The five-year-old Charles Wallace is a “sport” because of his uncanny intelligence and mature vocabulary, but his character isn’t necessarily a “sport” in the other sense of the term. “Much of this book deals with individuality. You want to fit in, but also develop your unique identity. So it’s hard to be a sport,” Pavlova said.

Nor is it easy to be Meg, played in the movie by a young actress of color named Storm Reid. A curious pre-teen, Meg is smart and adventurous but also emotionally mercurial and temperamentally unstable. Still, readers consider her a sci-fi heroine because she learns to find strength in her faults.

“It was clear in her [Meg’s] own mind that Meg was never perfect,” Drain said.

That’s what I love about the story, too. No one tells Meg that she has to be perfect. In fact, quite the opposite—Mrs. Whatsit encourages imperfection. She says to Meg, “Meg, I give you your faults.”

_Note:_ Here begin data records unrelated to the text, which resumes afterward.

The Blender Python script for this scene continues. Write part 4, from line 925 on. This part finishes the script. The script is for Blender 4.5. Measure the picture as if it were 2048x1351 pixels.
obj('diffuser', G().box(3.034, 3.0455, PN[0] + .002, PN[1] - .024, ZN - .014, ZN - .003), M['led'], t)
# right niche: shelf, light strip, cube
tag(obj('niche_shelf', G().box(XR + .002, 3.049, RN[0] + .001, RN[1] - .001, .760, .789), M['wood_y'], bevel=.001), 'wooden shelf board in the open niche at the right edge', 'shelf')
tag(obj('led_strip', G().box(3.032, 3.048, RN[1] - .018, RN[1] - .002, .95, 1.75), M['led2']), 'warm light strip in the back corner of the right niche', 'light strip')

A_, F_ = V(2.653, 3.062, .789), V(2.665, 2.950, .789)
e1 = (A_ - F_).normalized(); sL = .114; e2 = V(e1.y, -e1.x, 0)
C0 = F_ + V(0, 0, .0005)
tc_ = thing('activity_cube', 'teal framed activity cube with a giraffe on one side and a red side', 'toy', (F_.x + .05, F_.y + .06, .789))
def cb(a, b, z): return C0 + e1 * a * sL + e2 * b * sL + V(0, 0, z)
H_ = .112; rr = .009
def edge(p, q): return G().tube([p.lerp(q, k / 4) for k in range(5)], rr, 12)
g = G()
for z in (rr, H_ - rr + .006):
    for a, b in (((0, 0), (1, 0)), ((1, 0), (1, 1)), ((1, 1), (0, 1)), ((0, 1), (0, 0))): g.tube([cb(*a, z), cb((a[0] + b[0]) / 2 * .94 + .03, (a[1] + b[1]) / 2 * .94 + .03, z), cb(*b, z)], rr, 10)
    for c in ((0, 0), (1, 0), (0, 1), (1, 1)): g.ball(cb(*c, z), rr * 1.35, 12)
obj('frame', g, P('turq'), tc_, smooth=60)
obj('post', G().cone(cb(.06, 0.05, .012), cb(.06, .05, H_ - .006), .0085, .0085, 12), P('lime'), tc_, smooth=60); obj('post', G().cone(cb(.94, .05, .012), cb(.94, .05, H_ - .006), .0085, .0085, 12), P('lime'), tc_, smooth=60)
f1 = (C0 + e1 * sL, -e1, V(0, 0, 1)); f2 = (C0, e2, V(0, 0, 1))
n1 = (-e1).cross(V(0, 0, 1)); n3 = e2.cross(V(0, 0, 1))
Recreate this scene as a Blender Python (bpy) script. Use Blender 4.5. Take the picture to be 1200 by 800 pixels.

It’s an important message for young people, especially girls and students of color who might not picture themselves as scientists—experimenting, innovating, or making the mistakes that science requires. Vulnerabilities, according to L’Engle, are a sign of strength. And being brave enough to approach the world with gusto and inquisitiveness is a source of that strength.

Drain agrees. “It’s about curiosity and exploration—and you don’t have to bend and break the laws of physics to do it.”